A few times over the last several years, I’ve found myself on boats motoring across lakes. Each time, I regretfully let a friend, guide, or a lodge owner “convince” me that I was going to have an excellent day of fishing, even if I wasn’t going to be fishing a stunning rainforest river or a crystal clear spring creek that flows across a verdant mountain meadow. Moving water is still my thing, but sometimes, when things just don’t work out thanks to high water, unsettled weather or whatever, I’ve allowed myself to be talked into a day of lake fishing.

Several years back, I and a group of friends were checking out the rivers and streams of the Centennial Mountains that sit just over the pass from Island Park. One afternoon, one of my buddies wandered over to me with his copy of the Montana version of De Lorme’s Atlas and Gazetteer. With the map open to the page that depicted our location at the time.

“See this?” he asked, as he ran his finger along a thin, blue line up into the mountains. His finger came to rest on a hidden mountain lake. “It says there’s a short trail along the creek up to the lake. I bet there are some nice fish in there.”

“A lake?” I asked. Here we were, pretty much catching cutthroats — and some nice ones, too — at will, and this snapperhead wants to wander down a lonely trail to a lake. On a hunch.

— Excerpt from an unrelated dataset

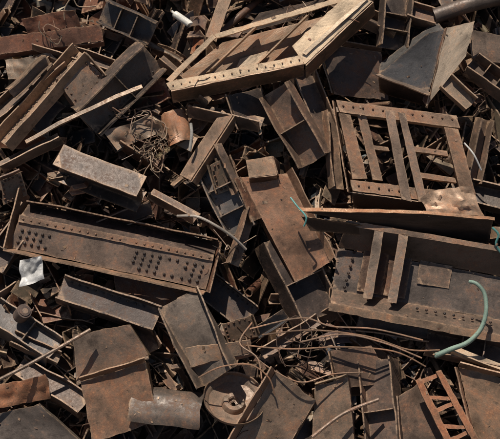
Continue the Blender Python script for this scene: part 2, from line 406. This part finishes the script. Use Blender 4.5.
BEAMS=[
('steel_channel',(278,92,26),(318,162,16),(-.5,.1,1),'C',34,18,1.6,(.15,.1,.072),.46,dict(stiff=1)),
('steel_i_beam',(300,70,10),(332,150,6),(.5,.2,1),'I',26,20,1.6,(.11,.076,.056),.47,{}),
('steel_channel',(5,150,20),(84,58,24),(-.5,-.5,1),'C',24,14,1.6,(.26,.18,.12),.4,dict(stiff=0,riv=True)),
('steel_channel',(-5,118,8),(60,62,10),(-.4,-.3,1),'C',22,12,1.5,(.18,.122,.085),.42,{}),
('box_girder',(84,124,20),(150,58,26),(.3,.6,1),'I',36,28,1.6,(.095,.072,.058),.38,dict(stiff=1,riv=True)),
('flat_steel_bar',(28,150,38),(143,94,40),(0,-.3,1),'F',4,3,2.4,(.2,.14,.095),.42,dict(bend=(2,2))),
('steel_plate_beam',(186,182,24),(228,118,28),(-.5,-.3,1),'C',18,-10,1.6,(.2,.13,.085),.47,{}),
('box_girder',(62,291,16),(158,322,16),(0,-.15,1),'I',26,22,1.6,(.08,.06,.05),.4,dict(stiff=0,riv=True)),
('steel_channel',(178,302,22),(222,376,20),(-.25,0,1),'C',44,20,1.6,(.145,.11,.084),.38,dict(twist=.5)),
('steel_i_beam',(278,238,4),(318,318,-2),(.4,0,1),'I',46,30,1.8,(.08,.058,.047),.42,dict(stiff=1)),
('steel_channel',(398,-8,10),(392,48,10),(.3,-.2,1),'C',30,18,1.5,(.075,.056,.045),.35,dict(stiff=2)),
('steel_i_beam',(440,20,14),(412,10,14),(0,-.3,1),'I',18,18,1.4,(.12,.08,.058),.48,{}),
('steel_channel',(446,84,22),(472,108,18),(-.3,-.4,1),'C',18,10,1.3,(.25,.18,.125),.38,{}),
('steel_i_beam',(208,160,14),(243,232,8),(-.4,-.3,1),'I',30,24,1.5,GREY,.32,dict(stiff=2)),
('steel_rail',(216,150,26),(238,196,22),(.5,-.2,1),'H',9,12,1.5,(.13,.09,.065),.42,{}),
('flat_steel_bar',(226,-6,22),(210,42,26),(.2,-.2,1),'F',12,3,2,(.3,.2,.13),.44,{}),
('steel_channel',(100,8,14),(152,32,14),(-.1,.4,1),'C',26,14,1.5,(.07,.06,.055),.3,{}),
('steel_channel',(424,344,8),(510,362,10),(0,-.3,1),'C',26,14,1.5,(.11,.078,.06),.42,dict(stiff=2)),
('flat_steel_bar',(448,352,24),(512,376,26),(0,-.4,1),'L',9,6,1.5,(.40,.29,.19),.38,{}),
('steel_i_beam',(-6,312,6),(56,352,8),(.2,-.3,1),'I',28,22,1.5,GREY,.34,dict(stiff=1)),
('steel_channel',(-6,270,2),(30,210,-4),(-.2,.3,1),'C',24,14,1.5,(.11,.08,.065),.32,{}),
('steel_angle',(330,112,8),(336,192,14),(.4,0,1),'L',16,12,1.6,(.2,.13,.088),.48,{}),
('steel_angle',(190,110,6),(262,128,18),(0,-.6,1),'L',20,16,1.6,(.1,.075,.06),.42,{}),
('steel_channel',(358,318,2),(430,330,6),(0,.3,1),'C',22,14,1.5,(.12,.08,.056),.48,{}),
('steel_i_beam',(376,360,8),(384,450,12),(-.5,0,1),'I',34,24,1.6,(.115,.08,.06),.44,dict(stiff=1)),
('steel_channel',(452,190,0),(512,205,4),(0,-.2,1),'C',26,14,1.5,(.09,.066,.05),.4,{}),
('steel_channel',(472,66,10),(512,96,8),(0,-.5,1),'C',24,16,1.5,(.13,.092,.068),.42,{}),
('steel_channel',(150,240,-20),(250,318,-14),(0,0,1),'C',30,14,1.4,(.075,.056,.046),.4,{}),
('steel_angle',(0,170,12),(58,140,10),(0,-.6,1),'L',16,12,1.5,(.14,.1,.073),.38,{}),
('steel_i_beam',(86,404,10),(20,366,2),(0,-.3,1),'I',22,18,1.5,(.12,.083,.062),.42,{}),
('steel_channel',(122,300,-2),(152,352,4),(.4,0,1),'C',20,12,1.5,(.15,.096,.066),.46,{}),
('steel_angle',(250,212,14),(232,268,18),(.4,.2,1),'L',14,12,1.5,(.15,.1,.068),.46,{}),
('steel_i_beam',(10,98,28),(46,62,26),(.4,.3,1),'I',12,16,1.5,(.2,.14,.095),.42,{}),
('steel_channel',(330,4,12),(398,30,4),(0,-.6,1),'C',20,12,1.5,(.14,.096,.068),.42,{}),
('steel_angle',(158,60,14),(208,104,10),(.3,-.4,1),'L',14,12,1.4,(.16,.108,.075),.46,{}),
('steel_channel',(30,42,10),(110,70,8),(0,-.5,1),'C',16,10,1.4,(.14,.095,.07),.42,{}),
('steel_angle',(150,196,10),(196,222,16),(.1,-.4,1),'L',14,12,1.4,(.13,.085,.06),.48,{}),
('steel_channel',(60,360,4),(14,340,8),(0,-.4,1),'C',14,10,1.4,(.14,.1,.073),.42,{}),
('steel_angle',(318,322,16),(262,356,12),(.2,-.4,1),'L',10,9,1.2,(.15,.1,.07),.46,{}),
('steel_channel',(484,120,12),(470,184,6),(.5,0,1),'C',16,12,1.4,(.15,.1,.07),.42,{}),
('steel_channel',(96,226,-6),(150,206,-4),(0,.4,1),'C',16,10,1.4,(.12,.08,.058),.45,{}),
]
for nm,a,b,fc,kd,W,D,t,ti,ru,kw in BEAMS:
    kw.setdefault('dent',.7)
    obj(nm,lambda mb:beam(mb,a,b,fc,kd,W,D,t,ti,ru,**kw))
# plates: corners, thickness, tint, rust, dent, [ (side, flange depth, lean) ], crumple
PL=[
('long_rusted_sheet',[(-8,38,20),(98,27,26),(101,41,18),(-8,54,14)],1.0,(.21,.105,.068),.48,1.8,[(2,-10,2)],.25),
('rusted_sheet',[(18,20,24),(72,12,28),(78,26,18),(24,34,16)],.9,(.2,.095,.06),.5,1.2,[],.6),
('riveted_cover_plate',[(56,84,36),(84,62,36),(104,82,26),(76,112,24)],1.4,(.21,.15,.108),.44,.8,[(3,-12,2),(1,8,1)],0),
('steel_plate',[(75,336,14),(132,328,30),(150,356,20),(78,380,6)],1.4,(.2,.14,.1),.46,1.5,[(2,8,3),(1,-14,2)],.12),
('rusted_plate',[(84,382,16),(148,364,32),(160,420,20),(96,440,10)],1.4,(.19,.115,.072),.5,2,[(1,-16,2),(0,7,3)],.12),
('steel_plate',[(276,372,32),(314,400,20),(284,448,10),(232,444,20)],1.5,(.26,.175,.118),.45,1.5,[(3,12,5),(1,-14,2)],.06),
('steel_plate',[(314,386,14),(346,378,26),(352,446,18),(310,446,8)],1.4,(.19,.13,.088),.48,1.5,[(1,-14,2),(0,6,1)],.06),
('rusted_plate',[(454,368,24),(512,384,32),(514,452,20),(474,448,14)],1.5,(.23,.145,.09),.48,1.5,[(3,10,3),(0,8,3)],.06),
('steel_plate',[(-6,414,8),(44,404,24),(90,444,14),(-6,450,8)],1.3,(.11,.085,.068),.36,2,[(1,-14,1)],.15),
('rusted_sheet',[(-6,388,14),(50,376,30),(56,398,18),(-4,408,8)],.9,(.33,.17,.095),.55,2.2,[],.9),
('steel_plate',[(186,350,28),(250,343,34),(252,354,26),(192,368,22)],1.3,(.28,.2,.14),.42,1.2,[(2,-10,2)],.1),
('crumpled_sheet',[(418,203,42),(466,192,40),(482,222,34),(424,226,44)],.7,(.44,.29,.19),.44,2,[],1.6),
('crumpled_sheet',[(0,60,12),(48,54,16),(64,70,10),(4,80,8)],.7,(.28,.21,.15),.42,2,[],1.4),
('crumpled_sheet',[(104,136,22),(150,118,20),(164,132,14),(116,152,16)],.7,(.25,.18,.125),.43,2,[],1.3),
('steel_plate',[(228,98,22),(262,88,12),(272,124,4),(240,132,16)],1.3,(.11,.08,.062),.42,1.2,[(3,10,2)],.1),
('steel_plate',[(260,8,6),(330,-6,10),(300,14,4),(240,30,2)],1.2,(.11,.08,.06),.42,1,[],.15),
('steel_plate',[(320,40,10),(384,50,6),(392,96,-6),(336,92,0)],1.3,(.1,.07,.053),.46,1.8,[(3,12,2),(0,10,2)],.15),
('rusted_plate',[(112,268,-4),(196,296,0),(180,330,-8),(120,318,-8)],1.2,(.11,.07,.05),.5,1.2,[],.2),
('steel_plate',[(396,396,18),(420,380,8),(440,440,4),(400,446,14)],1.3,(.15,.1,.07),.48,1.5,[(3,10,2)],.08),
('steel_plate',[(474,28,16),(510,36,18),(508,62,10),(478,58,10)],1.3,(.17,.12,.087),.42,1.2,[(2,-12,1),(3,8,1)],.08),
('rusted_plate',[(330,352,18),(370,346,10),(392,382,4),(336,388,14)],1.3,(.16,.1,.067),.48,1.6,[(3,8,2)],.12),
('bracket_plate',[(222,326,16),(250,318,20),(258,336,10),(228,344,8)],1.4,(.17,.115,.078),.46,1,[(2,-12,1),(1,8,1)],0),
('bracket_plate',[(0,184,18),(20,176,22),(26,196,8),(2,206,6)],1.4,(.15,.105,.075),.46,1,[(0,8,1)],0),
('bracket_plate',[(210,170,26),(228,162,28),(238,190,16),(218,196,14)],1.4,(.16,.115,.078),.46,1,[(1,8,1),(3,8,1)],0),
]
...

A few of us did have float tubes with us, and after a few minutes of kind of psyching myself up, I agreed to some stillwater fishing. Not an hour later, after parking myself at the mouth of a gorgeous little cove, and after going with the usual “lake” approach for me at the time — I’d switched to a full-sink outfit and was slowly retrieving a leech pattern as close to the bottom as I could get — I started to see some things that I hadn’t seen on first blush. True to course, things were slowing down. I wasn’t deafened by the roar of the high-mountain creek, and I was spending more time watching what was happening than I might have, had I been rock-hopping up the stream, laser-focused on this pocket or that seam or that overhang.

And then, as if someone switched on the lights, I started to see cruising trout. And big ones, too. I quickly reeled in my searching pattern, changed the spool to a floating line, and tied on an obnoxious size 10 Adams. Big and fluffy, there’s no way I’d miss it, even as the light was starting to fade, and, frankly, there was no way the lake’s cruising rainbows would miss it, either.

For the next hour, I enjoyed easily the best fishing I had all that summer. And all because I’d agreed to do something I didn’t think I really enjoyed. And, as I’ve had to remind myself over the years, I like lake fishing. I just don’t do it enough to remember that I like it.

Open your mind and let the lake fish in

After recalling that incredible trip to the Montana high country, and especially after my November trip to Patagonia, I’m officially giving up on lake-fishing reticence. I’m embracing the discipline, particularly when there are shots at cruising trout. See a fish. Cast. Catch the fish.

When we’d hiked out with our wet float tubes at sunset that evening in Montana, all I could do was look at my buddy and nod.

“Let me see that map,” I said. “I bet there’s another lake we could try tomorrow.”